Doktor, hastaya perhiz önerir:
‘Kırmızı etten uzak dur.’
Hasta şöyle der:
Yemeyeli seneler oldu.
Doktor sorar:
Vejetaryen (et yemez) misin?
Hasta cevap verir:
Hayır, emekliyim!
*
Diyeceksiniz ki;
Bu fıkra gibi satırları niçin yayınladın?
Diyeceğim ki;
Dikkat çekebilmek için.
Neye?
Bir kısım emeklinin aldığı maaşların ‘yetersiz’ sözcüğü bile yetersiz kalacak miktarlarda olduğuna!
1100-1500 liralık maaşlardan ve o maaşlarla geçinmeye çalışan insanların dramından söz ediyorum.
Bazıları aksini düşünüyor da olsa bu dramdır.
Nedir günümüzdeki zorunlu gıda (dört kişilik aile) harcaması?
İşte rakam:
2 bin 67 lira!
Bana göre değil…
Kime göre?
Türkiye İşçi Sendikaları Konfederasyonu’nun (Türk-İş) açıkladığı Haziran ayı rakamına göre!
Şimdi soruyorum:
Zorunlu gıda harcaması, aldığı maaştan çok daha fazla olan bir insanın o para ile ailece, geçim sıkıntısıyla pençeleşmeden bir yaşam sürmesi mümkün mü?
Zorunlu gıda ne demektir?
Asgari düzeyde yiyecek demektir.
Bunun anlamı da şudur:
Sağlığın bozulmaması için tüketilmesi gereken en az miktardaki yiyecek.
Yiyecekle de bitmiyor.
Elektrik, su, doğalgaz, telefon giderleri de var.
Hele ki ev kira ise vay haline!
Dedim ya bu bir dramdır.
Geçmişten günümüze süre gelen bir dram.
*
Maaş ayarlamaları, yeni bir mali kaynak gerektirdiğinden elbette kolay iş değildir.

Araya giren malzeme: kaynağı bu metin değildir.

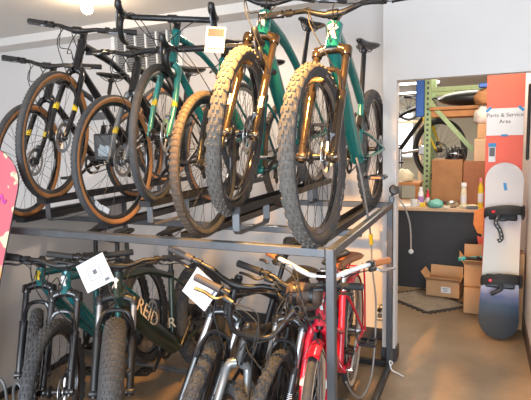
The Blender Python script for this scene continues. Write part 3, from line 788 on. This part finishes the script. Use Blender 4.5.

Bana göre ‘en hayırlı icraat’ olan ‘emekliye yılda iki bayram ikramiyesi’ de kolay iş değildi ama bir yolu bulundu ve oldu.
İyi ki de oldu, emeklilerin ‘beş parasız bayram’ derdi, son buldu.
Dileriz, düşük maaşlara ayarın da bir yolu bulunur.
Bulunmalıdır da!
Çünkü matematiksel açıdan da insani açıdan da vaziyet bunu gerektiriyor.